What are some “good” ways to use longjmp/setjmp fo

2019-02-01 21:46发布

问题:

I have to use C for one project and I am thinking of using longjmp/setjmp for error handling as I think it will be much easier to handle error in one central place than return codes. I would appreciate if there are some leads on how to do this.

I am particularly concerned with resource cleanup being correctly done if any such error occurs.

Also how do I handle errors that result in multi-threaded programs using them?

Even better, is there some C library that already exists for error/exception handling?

回答1:

Have a look at this example/tutorial:
http://www.di.unipi.it/~nids/docs/longjump_try_trow_catch.html



回答2:

If you are worried about resource cleanup, you have to seriously wonder whether longjmp() and setjmp() are a good idea.

If you design your resource allocation system so that you can in fact clean up accurately, then it is OK - but that design tends to be tricky, and typically incomplete if, in fact, the standard libraries that your code uses themselves allocate resources that must be released. It requires extraordinary care, and because it is not wholly reliable, it is not suitable for long-running systems that might need to survive multiple uses of the setjmp()/longjmp() calls (they'll leak, expand, and eventually cause problems).



回答3:

Symbian implemented it's Leave mechanism in terms of longjmp() and this serves as a good walk through of all the things you need to do.

Symbian has a global 'cleanup stack' that you push and pop things you want cleaned up should an jump happened. This is the manual alternative to the automatic stack unwinding that a C++ compiler does when a C++ exception is thrown.

Symbian had 'trap harnesses' that it would jump out to; these could be nested.

(Symbian more recently reimplemented it in terms of C++ exceptions, but the interface remains unchanged).

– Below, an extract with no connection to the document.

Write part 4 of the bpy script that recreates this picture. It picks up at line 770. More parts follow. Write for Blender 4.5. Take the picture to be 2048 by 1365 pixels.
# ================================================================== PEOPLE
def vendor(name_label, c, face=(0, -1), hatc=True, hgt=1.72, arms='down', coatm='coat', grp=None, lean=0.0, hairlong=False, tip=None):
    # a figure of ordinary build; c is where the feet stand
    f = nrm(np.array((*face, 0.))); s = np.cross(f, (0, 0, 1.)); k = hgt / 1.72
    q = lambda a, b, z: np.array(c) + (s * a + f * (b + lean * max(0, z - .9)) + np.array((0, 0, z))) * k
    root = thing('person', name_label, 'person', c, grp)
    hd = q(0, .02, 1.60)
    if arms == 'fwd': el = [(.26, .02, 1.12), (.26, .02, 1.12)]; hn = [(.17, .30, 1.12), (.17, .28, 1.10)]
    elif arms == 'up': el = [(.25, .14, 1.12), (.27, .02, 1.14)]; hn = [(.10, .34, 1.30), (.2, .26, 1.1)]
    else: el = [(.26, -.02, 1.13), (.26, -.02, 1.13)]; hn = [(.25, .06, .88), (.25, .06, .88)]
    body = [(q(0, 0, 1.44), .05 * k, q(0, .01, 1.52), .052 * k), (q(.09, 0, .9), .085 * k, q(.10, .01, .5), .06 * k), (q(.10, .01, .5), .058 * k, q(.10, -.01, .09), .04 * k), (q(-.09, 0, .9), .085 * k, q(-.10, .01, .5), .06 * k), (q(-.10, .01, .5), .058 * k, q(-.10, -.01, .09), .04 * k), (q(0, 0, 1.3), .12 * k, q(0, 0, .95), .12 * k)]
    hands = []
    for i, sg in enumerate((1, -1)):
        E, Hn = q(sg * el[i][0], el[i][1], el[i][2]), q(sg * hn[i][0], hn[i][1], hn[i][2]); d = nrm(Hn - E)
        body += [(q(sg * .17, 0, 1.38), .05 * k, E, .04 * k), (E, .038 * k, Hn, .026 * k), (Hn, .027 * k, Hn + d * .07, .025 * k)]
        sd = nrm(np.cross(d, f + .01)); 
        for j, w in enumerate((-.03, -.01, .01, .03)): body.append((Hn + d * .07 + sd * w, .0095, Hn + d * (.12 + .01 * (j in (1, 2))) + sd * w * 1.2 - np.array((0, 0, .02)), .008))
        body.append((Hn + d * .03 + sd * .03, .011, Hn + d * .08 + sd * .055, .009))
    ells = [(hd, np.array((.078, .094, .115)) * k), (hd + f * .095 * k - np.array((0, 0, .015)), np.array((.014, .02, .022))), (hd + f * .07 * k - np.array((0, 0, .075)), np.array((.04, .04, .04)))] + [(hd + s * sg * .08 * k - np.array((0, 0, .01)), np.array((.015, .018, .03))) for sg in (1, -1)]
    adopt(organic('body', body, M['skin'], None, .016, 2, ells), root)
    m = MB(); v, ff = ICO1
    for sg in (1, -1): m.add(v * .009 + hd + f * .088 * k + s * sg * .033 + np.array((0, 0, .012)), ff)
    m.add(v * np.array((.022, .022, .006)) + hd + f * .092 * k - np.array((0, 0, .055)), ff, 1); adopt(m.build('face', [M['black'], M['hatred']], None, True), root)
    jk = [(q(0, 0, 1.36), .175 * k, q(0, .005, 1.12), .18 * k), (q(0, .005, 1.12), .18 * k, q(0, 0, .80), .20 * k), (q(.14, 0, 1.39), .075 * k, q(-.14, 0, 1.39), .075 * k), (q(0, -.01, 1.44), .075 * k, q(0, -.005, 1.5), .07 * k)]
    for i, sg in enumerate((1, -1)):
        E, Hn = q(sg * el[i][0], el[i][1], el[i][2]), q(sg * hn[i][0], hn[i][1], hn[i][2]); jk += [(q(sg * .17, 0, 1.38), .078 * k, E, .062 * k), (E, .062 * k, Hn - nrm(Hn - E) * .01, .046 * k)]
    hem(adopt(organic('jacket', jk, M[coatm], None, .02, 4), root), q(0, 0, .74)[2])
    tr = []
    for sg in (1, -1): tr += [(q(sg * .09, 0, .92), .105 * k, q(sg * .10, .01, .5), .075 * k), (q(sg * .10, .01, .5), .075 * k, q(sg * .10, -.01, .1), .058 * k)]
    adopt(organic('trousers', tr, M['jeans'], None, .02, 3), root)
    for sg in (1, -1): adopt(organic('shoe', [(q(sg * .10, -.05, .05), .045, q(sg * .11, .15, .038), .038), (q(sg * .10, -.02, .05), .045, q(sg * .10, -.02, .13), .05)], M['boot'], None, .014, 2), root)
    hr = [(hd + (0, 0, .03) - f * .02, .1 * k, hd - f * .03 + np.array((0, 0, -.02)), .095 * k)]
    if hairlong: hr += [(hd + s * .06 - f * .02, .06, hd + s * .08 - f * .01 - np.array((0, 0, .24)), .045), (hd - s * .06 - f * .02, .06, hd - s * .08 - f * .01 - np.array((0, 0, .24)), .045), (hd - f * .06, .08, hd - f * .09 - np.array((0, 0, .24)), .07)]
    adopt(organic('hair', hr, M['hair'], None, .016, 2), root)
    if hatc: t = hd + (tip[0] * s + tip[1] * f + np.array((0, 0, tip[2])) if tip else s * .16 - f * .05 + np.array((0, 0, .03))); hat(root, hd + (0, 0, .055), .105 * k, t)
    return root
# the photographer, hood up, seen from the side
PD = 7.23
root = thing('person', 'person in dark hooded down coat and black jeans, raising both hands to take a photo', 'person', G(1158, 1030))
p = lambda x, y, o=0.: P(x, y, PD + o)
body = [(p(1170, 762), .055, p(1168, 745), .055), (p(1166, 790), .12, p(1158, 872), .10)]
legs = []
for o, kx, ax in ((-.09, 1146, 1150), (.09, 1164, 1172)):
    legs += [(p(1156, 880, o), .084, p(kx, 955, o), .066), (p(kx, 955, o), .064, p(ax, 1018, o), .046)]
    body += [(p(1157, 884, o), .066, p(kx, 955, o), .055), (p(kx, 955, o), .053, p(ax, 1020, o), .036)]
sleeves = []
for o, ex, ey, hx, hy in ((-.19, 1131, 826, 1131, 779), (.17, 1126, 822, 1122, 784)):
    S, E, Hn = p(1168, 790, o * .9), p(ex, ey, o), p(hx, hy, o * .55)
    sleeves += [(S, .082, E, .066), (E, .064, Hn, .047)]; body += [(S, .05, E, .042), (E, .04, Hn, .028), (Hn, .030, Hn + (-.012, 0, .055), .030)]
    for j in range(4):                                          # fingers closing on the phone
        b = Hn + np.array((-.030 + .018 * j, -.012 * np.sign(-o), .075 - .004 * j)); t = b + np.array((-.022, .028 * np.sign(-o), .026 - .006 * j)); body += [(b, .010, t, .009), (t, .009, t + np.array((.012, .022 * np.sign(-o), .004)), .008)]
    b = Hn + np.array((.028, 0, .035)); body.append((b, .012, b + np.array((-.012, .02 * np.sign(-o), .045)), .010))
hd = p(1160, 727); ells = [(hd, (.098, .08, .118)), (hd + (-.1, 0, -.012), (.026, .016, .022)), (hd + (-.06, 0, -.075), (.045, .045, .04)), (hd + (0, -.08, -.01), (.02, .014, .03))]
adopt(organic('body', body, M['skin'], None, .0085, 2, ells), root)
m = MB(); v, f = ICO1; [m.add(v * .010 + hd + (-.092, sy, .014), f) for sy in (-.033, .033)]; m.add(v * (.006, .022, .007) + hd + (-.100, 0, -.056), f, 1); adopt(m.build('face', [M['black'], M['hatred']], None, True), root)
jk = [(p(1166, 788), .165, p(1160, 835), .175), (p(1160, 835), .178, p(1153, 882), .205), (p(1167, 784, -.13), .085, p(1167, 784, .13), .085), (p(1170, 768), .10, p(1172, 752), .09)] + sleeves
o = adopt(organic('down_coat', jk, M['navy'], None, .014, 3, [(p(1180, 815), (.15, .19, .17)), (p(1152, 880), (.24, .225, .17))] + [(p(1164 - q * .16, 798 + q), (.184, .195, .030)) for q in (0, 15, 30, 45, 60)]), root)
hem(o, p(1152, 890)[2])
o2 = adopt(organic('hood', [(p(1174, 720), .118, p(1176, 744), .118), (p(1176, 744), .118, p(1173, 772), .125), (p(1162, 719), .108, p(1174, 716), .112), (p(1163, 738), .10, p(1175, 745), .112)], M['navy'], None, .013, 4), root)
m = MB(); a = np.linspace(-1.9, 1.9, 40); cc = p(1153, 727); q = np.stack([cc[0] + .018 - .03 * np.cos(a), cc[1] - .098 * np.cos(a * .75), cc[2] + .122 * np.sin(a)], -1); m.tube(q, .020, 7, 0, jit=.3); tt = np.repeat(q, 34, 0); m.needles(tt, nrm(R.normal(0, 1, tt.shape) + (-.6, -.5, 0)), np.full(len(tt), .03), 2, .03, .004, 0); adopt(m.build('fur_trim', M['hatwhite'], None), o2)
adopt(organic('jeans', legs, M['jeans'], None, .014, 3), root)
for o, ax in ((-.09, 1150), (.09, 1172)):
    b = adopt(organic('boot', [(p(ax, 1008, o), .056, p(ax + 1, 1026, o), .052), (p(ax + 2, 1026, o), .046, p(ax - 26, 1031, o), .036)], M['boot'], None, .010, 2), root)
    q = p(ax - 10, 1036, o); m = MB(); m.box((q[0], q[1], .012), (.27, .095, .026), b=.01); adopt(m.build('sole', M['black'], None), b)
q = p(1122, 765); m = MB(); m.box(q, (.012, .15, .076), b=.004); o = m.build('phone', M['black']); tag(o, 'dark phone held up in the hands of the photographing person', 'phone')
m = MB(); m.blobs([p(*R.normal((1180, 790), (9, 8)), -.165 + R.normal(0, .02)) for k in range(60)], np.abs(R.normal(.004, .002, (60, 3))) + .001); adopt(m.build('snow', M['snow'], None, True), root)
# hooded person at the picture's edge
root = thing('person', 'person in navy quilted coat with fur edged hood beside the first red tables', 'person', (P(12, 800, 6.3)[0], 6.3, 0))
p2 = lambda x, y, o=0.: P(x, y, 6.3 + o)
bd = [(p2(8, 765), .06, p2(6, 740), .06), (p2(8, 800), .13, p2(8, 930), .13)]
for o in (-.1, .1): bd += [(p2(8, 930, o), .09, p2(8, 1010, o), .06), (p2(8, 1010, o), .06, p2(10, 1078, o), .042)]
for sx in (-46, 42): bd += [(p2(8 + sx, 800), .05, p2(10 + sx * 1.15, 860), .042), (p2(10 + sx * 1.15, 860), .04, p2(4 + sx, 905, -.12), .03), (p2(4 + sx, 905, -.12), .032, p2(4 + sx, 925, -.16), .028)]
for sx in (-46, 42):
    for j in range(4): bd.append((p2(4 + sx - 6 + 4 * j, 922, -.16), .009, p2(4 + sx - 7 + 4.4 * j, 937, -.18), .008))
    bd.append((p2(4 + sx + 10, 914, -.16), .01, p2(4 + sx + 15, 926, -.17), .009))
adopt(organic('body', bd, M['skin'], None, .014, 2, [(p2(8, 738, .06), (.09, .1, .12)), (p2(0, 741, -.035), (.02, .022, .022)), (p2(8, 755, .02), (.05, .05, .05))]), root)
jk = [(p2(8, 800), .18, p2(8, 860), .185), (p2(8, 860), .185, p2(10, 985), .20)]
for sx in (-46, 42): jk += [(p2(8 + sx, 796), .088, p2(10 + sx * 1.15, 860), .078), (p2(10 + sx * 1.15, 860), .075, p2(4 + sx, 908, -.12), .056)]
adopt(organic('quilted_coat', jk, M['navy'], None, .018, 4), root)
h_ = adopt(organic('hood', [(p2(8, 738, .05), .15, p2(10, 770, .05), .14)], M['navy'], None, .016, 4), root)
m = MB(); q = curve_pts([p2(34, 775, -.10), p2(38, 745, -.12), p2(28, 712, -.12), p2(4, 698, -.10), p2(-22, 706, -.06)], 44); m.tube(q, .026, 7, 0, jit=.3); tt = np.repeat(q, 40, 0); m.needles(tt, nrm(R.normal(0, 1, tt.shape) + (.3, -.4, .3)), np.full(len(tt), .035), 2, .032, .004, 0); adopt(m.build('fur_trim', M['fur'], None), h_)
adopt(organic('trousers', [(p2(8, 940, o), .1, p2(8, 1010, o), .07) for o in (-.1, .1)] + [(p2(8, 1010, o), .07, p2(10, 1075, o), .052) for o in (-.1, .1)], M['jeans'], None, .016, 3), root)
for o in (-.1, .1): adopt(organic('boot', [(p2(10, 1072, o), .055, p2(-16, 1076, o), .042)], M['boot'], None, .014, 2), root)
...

All together, I think that proper C++ exceptions are less prone to coding errors and much faster than rolling your own C equivalent.

(Modern C++ compilers are very good at 'zero overhead' exceptions when they are not thrown, for example; longjmp() has to store the state of all the registers and such even when the jump is not later taken, so can fundamentally never be as fast as exceptions.)

Using C++ as a better C, where you only adopt exceptions and RAII, would be a good route should using longjmp() for exception emulation be tempting to you.



回答4:

I have only ever found one use for setjmp()/longjmp() and it wasn't to do with error handling.

There really is no need to use it for that since it can always be refactored into something easier to follow. The use of setjmp()/longjmp() is very similar to goto in that it can be easily abused. Anything that makes your code less readable is a bad idea in general. Note that I'm not saying they're inherently bad, just that they can lead to bad code easier than the alternatives.

FWIW, the one place they were invaluable was a project I did in the early days of the industry (MS-DOS 6 time frame). I managed to put together a co-operative multi-threading library using Turbo C which used those functions in a yield() function to switch tasks.

I'm pretty certain I haven't touched them (or had the need to) since those days.



回答5:

Exceptions are by far a better general mechanism, but in the deep dark days of C past, I wrote a processor emulator that included a command shell. The shell used to setjmp/longjmp for interrupt handling (ie, the processor is running and the user hits break/ctrl-c, the code traps SIGINT and longjmps back to the shell).



回答6:

I've used setjmp/longjmp reasonably tidily, to escape from within a callback, without having to negotiate my way up through various other library levels.

That case (if I recall correctly) was where a code within a yacc-generated parser could detect a (non-syntactical) problem, and wanted to abandon the parse but give a reasonably useful error report back to the caller on the other side of all the yacc-generated code. Another example was within a callback called from an Expat parser. In each case, there were other ways of doing this, but they seemed more cumbersome and obscure than simply bailing out in this way.

As other answers have pointed out, though, it's necessary to be careful about clean-up, and very thoughtful about making sure that the longjmp code is callable only within the scope of the region dynamically protected by the setjmp.

Doing it in the context of multi-threaded programming? I'm sure that's not impossible, but Oooh: get out your family-pack of aspirin now. It's probably wise to keep the setjmp/longjmp pairs as close together as possible. As long as a matching setjmp/longjmp pair are within the same thread, I expect you'll be OK, but ... be careful out there.